The unemployment rate could well be a problem, the CSO stats are not designed to measure unemployment but do make a stab at it putting the rate at 4.7% where it has been for the past few months. The IMF predicted growth of 4.7% for next year. Today’s Central Bank economic quarterly bulletin however is probably more worrying. Where talk for next years growth has been trimmed back to around 4%-4.5% the bank is predicting GNP growth of around 3.25% and GDP of 3.5% (bearing in mind the distinction between the two where GNP tends to reflect what we keep in the country, this is a highly worrying trend).

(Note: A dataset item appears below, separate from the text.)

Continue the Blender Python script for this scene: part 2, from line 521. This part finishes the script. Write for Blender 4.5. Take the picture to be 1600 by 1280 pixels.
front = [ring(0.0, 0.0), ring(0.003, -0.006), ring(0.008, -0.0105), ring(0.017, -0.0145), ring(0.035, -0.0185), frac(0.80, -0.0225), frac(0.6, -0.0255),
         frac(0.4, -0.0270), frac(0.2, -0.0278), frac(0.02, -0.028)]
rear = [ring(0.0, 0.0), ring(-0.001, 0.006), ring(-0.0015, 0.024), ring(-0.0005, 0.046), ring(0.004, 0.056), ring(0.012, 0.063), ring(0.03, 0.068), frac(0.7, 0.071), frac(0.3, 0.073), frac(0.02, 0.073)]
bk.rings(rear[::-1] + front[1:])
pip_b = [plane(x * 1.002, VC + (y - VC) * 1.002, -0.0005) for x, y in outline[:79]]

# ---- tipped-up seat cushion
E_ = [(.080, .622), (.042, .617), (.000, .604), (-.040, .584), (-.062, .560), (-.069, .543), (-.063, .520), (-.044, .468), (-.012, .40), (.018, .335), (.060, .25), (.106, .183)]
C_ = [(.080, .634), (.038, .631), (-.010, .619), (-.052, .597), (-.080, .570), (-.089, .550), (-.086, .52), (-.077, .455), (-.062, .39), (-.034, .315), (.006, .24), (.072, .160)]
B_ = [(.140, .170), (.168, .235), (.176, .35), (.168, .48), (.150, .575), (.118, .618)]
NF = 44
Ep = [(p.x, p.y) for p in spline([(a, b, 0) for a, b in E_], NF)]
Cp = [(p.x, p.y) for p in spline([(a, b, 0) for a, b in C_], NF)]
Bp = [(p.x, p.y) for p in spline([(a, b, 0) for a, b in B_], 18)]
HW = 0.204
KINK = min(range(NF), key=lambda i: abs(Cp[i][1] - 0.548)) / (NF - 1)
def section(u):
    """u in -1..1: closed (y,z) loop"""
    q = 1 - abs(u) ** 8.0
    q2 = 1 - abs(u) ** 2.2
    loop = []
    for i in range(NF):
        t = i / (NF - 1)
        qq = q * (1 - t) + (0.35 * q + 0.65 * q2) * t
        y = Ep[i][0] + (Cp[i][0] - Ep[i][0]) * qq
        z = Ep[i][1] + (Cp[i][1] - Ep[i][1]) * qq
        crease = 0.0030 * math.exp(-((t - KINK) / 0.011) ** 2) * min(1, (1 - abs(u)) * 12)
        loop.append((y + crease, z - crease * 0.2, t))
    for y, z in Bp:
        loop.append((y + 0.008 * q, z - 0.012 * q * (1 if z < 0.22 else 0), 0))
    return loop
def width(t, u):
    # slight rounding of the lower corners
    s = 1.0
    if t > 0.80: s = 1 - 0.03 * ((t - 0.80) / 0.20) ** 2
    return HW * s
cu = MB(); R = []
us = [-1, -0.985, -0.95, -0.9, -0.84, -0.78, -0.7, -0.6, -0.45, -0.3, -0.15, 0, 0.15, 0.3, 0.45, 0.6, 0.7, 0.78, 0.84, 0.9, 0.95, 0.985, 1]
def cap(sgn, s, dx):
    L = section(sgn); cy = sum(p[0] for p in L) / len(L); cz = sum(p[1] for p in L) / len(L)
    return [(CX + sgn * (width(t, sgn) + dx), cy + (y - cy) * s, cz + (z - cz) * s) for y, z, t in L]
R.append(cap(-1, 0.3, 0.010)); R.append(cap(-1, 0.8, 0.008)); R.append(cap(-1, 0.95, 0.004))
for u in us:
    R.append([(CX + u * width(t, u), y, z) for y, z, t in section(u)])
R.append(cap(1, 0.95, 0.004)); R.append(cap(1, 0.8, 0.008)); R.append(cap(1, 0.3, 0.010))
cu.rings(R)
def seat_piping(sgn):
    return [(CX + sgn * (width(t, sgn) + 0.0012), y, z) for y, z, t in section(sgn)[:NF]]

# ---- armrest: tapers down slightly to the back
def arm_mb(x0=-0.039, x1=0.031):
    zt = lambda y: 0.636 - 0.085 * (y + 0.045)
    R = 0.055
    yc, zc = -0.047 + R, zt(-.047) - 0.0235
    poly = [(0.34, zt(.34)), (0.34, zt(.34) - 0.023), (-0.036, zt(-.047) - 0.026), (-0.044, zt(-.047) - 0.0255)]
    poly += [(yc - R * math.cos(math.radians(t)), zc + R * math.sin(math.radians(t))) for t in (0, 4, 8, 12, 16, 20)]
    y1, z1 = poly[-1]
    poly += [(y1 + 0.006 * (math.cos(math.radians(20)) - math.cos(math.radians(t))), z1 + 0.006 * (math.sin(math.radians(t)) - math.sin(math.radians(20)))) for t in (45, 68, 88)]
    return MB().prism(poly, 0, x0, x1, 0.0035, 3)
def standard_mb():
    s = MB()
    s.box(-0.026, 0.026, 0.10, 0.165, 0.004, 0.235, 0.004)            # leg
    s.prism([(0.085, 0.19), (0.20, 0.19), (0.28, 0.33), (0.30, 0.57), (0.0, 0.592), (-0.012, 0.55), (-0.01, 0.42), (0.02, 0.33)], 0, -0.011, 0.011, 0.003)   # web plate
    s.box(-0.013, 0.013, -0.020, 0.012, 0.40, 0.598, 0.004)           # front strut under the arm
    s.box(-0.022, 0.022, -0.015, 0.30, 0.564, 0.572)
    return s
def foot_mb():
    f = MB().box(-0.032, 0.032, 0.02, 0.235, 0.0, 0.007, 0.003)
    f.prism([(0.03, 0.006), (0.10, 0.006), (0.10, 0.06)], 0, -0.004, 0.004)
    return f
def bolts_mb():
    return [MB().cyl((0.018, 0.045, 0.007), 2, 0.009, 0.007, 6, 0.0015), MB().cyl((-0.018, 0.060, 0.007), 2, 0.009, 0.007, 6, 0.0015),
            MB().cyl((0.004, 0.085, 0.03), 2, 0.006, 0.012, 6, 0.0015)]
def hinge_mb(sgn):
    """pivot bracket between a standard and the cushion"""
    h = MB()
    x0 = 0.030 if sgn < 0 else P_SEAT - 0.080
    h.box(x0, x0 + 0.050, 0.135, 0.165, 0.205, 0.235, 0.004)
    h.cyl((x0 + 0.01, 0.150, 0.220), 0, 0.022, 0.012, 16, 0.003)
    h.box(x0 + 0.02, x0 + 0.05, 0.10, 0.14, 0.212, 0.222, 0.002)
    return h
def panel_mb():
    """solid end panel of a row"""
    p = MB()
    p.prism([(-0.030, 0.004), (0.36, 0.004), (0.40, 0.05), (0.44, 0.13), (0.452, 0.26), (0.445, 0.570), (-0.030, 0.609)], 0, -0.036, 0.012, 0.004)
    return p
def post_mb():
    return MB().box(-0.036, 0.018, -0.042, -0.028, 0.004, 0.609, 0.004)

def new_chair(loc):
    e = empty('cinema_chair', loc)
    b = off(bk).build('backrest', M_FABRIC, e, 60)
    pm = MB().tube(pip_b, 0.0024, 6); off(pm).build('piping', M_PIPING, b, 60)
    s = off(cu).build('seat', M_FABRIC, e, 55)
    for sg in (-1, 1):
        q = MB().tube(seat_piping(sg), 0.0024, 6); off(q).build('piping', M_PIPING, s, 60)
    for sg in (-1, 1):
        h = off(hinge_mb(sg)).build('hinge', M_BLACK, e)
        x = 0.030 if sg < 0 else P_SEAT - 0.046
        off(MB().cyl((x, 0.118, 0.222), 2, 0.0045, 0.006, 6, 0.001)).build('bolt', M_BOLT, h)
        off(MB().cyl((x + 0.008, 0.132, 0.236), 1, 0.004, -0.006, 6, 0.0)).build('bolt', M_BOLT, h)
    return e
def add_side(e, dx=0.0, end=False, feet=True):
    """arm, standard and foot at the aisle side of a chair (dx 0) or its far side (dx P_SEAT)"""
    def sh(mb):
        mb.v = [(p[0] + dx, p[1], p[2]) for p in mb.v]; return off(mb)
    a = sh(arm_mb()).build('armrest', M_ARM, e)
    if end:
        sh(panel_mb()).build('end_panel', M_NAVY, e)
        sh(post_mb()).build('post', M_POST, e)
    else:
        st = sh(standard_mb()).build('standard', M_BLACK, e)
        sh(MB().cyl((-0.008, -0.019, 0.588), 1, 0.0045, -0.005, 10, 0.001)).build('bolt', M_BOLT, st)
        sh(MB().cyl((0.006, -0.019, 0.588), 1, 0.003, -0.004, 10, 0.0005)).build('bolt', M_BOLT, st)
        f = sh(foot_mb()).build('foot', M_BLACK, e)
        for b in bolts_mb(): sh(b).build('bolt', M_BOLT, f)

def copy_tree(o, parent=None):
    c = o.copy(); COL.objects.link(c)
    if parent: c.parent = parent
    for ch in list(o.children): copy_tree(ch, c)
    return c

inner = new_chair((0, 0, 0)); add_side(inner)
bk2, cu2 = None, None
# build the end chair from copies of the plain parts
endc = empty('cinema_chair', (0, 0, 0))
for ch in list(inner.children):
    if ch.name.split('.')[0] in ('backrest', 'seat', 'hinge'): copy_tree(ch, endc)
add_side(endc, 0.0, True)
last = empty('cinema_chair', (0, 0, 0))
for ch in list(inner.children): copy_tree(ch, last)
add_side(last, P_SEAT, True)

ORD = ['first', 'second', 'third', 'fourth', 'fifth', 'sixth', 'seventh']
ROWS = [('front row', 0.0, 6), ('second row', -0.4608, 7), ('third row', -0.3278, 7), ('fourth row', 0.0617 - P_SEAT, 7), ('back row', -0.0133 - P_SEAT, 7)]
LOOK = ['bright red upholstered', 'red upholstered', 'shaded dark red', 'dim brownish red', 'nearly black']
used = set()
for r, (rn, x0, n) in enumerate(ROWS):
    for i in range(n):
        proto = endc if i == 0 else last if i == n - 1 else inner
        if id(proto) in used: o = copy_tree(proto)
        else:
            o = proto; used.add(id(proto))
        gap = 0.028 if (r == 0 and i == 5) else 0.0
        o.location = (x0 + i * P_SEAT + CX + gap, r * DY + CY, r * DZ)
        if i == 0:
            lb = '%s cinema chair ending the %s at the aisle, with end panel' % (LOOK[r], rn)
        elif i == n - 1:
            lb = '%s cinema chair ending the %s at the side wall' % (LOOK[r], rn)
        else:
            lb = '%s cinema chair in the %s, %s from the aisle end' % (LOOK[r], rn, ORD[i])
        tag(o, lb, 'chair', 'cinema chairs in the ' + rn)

The pressure on government is likely to be ratcheted up by the opposition but they will surely be relieved to have the knock on easing of inflationary pressures thanks to lower growth with Central Bank suggestions of 2.5%-3% depending on the measure one prefers to use. We should probably be pretty happy that the only party willing to take such a realistic view on the economy at election time are in power.

Considering talk of budget deficits and economic slowdown and increases in unemployment, there is also huge pressure on the government to ‘do something about it’. With the scrapping of the estimates process in its usual form they are probably able to shorten the political damage of shrunken budgets however their policy agenda is equally opaque since we are now left entirely waiting until December. With the budgetary issues in mind and the recent freezes in the HSE acting as clear indications of the governments unwillingness to spend into a deficit/slowdown, there is interesting talk from rabidly Keynesian IBEC on spending on infrastructure into a construction downturn.

They are calling for an additional 1% of GNP to be spent on the NDP as a means of managing the slowdown in construction and, if my Keynes is correct, spending our way out of a downturn by stimulating demand and jobs. I await the heralding of welfare state and mixed economies, but I may be left waiting.

4 Responses to “Economic Data Suggests Slower Times in 2008, So Spend More Brian!”

  1. # Comment by Adam Maguire Oct 5th, 2007 14:10

    IBEC’s calls seem to go completely against what the ERSI have advised, that is that the Government shouldn’t try to bail out the construction industry.

    I wonder who Cowen will listen to.

  2. # Comment by Aaron McDaid Oct 5th, 2007 15:10

    Didn’t a large proportion of government income in the past come from stamp duty? If so, this means that government income will drop sharply even if there isn’t any real recession. i.e. We might need to have realistic tax levels.

    What proportion of government income came from stamp duty? I don’t really know where to look.

  3. # Comment by Simon Oct 5th, 2007 15:10

    Would the GNP drop be more reliant then GDP on construction While it is a drop growth of over 3% is still I am guessing above the EU average. and unemployment still well below the EU average.

  4. # Comment by Michael Taft Oct 9th, 2007 10:10

    Aaron - in 2000 Stamp Duties made up 4.1% of tax revenue. By 2006 this increased to 8.2%. Capital Gains (which is not all property-related, of course) rose from 3.2% in 2000 to 6.8% last year. The Minister’s Budget is under pressure because revenue from these sources are seriously falling short of projections. You can get these figures from Department of Finance website - either under Exchequer Statements of Budgets in the sidebar.

    Simon - current GDP growth in the Eurozone area is 2.5%, while it is 2.8% in the EU-27. With the ESRI predicting 2.9% GNP growth next year (and continually revising this figure downwards) we will probably be average or slightly below, if current EU trends continue. On unemployment - in the Eurozone it is 6.9% while in the EU-27 it is 6.7%. Again, with next year projections putting Ireland at 5.6% - we will thankfully still be below, but not by much.